# Objective:
Copy out exactly the lines from the start of the data to the line containing "link('support_arm', *boxmesh((-1.0 - h, RAILY". Include both.
┄┄┄┄┄┄
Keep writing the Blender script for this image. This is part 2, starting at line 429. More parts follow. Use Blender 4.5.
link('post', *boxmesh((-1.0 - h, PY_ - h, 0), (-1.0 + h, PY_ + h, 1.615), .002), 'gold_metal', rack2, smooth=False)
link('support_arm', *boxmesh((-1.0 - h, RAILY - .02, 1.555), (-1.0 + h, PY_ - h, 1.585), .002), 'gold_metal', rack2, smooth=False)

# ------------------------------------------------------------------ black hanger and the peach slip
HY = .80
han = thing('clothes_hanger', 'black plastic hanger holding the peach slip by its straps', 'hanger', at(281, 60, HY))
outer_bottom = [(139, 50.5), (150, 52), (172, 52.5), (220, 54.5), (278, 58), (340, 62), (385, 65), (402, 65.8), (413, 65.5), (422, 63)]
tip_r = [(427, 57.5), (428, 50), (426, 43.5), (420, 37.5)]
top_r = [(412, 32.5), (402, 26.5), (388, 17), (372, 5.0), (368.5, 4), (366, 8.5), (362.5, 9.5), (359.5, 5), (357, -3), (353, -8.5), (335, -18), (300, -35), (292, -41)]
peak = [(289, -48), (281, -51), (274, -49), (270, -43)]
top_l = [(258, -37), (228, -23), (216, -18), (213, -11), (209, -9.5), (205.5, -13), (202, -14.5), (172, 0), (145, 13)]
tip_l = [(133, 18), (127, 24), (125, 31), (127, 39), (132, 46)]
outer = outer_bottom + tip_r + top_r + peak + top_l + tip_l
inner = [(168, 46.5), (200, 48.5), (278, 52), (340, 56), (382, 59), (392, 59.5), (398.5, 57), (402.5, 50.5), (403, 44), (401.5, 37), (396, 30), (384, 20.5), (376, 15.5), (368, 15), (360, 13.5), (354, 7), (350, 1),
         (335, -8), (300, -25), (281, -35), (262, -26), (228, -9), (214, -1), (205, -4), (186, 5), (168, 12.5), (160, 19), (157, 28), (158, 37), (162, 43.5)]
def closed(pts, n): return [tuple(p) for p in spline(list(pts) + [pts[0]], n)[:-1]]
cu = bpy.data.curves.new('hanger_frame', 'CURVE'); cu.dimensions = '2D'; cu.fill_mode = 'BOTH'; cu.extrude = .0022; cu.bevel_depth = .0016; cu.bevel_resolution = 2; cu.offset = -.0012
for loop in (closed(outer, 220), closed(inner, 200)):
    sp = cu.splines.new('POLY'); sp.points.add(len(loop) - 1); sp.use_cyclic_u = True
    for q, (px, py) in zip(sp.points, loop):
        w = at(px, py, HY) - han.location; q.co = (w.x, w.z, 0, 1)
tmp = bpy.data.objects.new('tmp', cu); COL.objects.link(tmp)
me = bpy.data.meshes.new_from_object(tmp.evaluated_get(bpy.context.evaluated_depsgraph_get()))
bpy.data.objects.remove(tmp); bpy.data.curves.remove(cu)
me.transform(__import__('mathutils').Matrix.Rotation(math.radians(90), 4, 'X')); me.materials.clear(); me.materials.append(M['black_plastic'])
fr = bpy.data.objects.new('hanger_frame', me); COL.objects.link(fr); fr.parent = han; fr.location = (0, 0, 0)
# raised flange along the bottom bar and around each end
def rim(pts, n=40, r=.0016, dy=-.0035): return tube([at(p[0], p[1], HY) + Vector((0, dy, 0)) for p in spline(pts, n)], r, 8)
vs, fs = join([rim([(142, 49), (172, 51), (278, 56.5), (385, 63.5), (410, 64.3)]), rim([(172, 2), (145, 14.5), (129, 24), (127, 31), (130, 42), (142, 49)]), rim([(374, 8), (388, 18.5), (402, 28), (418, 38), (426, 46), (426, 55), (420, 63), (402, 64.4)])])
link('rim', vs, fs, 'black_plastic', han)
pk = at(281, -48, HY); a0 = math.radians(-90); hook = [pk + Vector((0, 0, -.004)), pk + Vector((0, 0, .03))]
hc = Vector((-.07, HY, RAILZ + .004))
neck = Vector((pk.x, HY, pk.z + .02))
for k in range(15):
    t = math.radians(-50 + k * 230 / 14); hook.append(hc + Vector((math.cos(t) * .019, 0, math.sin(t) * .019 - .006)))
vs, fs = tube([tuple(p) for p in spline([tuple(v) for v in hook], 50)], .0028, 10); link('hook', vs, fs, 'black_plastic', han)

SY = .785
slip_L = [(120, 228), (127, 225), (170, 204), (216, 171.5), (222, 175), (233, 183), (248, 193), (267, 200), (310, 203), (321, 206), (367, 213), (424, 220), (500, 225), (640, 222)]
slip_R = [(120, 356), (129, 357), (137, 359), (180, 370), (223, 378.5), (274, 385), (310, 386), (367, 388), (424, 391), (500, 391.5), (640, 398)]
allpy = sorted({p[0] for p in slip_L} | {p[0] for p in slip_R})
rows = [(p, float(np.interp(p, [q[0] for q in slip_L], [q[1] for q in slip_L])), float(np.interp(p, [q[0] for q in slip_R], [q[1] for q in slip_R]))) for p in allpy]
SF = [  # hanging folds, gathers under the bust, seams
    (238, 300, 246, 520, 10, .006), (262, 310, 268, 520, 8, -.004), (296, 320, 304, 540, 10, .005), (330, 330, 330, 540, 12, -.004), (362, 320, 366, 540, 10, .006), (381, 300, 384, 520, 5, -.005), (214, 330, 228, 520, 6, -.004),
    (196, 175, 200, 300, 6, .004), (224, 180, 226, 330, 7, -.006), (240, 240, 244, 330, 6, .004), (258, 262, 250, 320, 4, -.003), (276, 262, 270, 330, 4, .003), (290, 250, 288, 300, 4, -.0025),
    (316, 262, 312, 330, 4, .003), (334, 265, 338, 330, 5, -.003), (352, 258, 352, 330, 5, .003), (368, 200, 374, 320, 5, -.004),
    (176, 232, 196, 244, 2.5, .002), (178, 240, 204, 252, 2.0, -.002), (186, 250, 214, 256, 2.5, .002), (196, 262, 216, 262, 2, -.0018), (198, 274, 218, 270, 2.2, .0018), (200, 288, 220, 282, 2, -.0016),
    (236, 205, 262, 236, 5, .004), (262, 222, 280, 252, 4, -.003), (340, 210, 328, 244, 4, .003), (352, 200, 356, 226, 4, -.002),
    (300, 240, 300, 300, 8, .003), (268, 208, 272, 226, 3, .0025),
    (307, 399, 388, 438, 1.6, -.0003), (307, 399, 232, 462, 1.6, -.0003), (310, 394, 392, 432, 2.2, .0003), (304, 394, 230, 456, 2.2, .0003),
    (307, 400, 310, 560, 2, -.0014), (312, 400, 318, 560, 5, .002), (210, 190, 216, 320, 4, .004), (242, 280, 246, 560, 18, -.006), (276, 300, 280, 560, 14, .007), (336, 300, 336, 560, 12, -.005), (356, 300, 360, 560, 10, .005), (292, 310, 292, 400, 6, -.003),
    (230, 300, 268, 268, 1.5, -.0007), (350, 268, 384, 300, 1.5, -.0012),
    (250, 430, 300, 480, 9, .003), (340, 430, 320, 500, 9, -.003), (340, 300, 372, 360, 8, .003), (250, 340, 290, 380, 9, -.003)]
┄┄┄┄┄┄
# Answer to this task:
Keep writing the Blender script for this image. This is part 2, starting at line 429. More parts follow. Use Blender 4.5.
link('post', *boxmesh((-1.0 - h, PY_ - h, 0), (-1.0 + h, PY_ + h, 1.615), .002), 'gold_metal', rack2, smooth=False)
link('support_arm', *boxmesh((-1.0 - h, RAILY - .02, 1.555), (-1.0 + h, PY_ - h, 1.585), .002), 'gold_metal', rack2, smooth=False)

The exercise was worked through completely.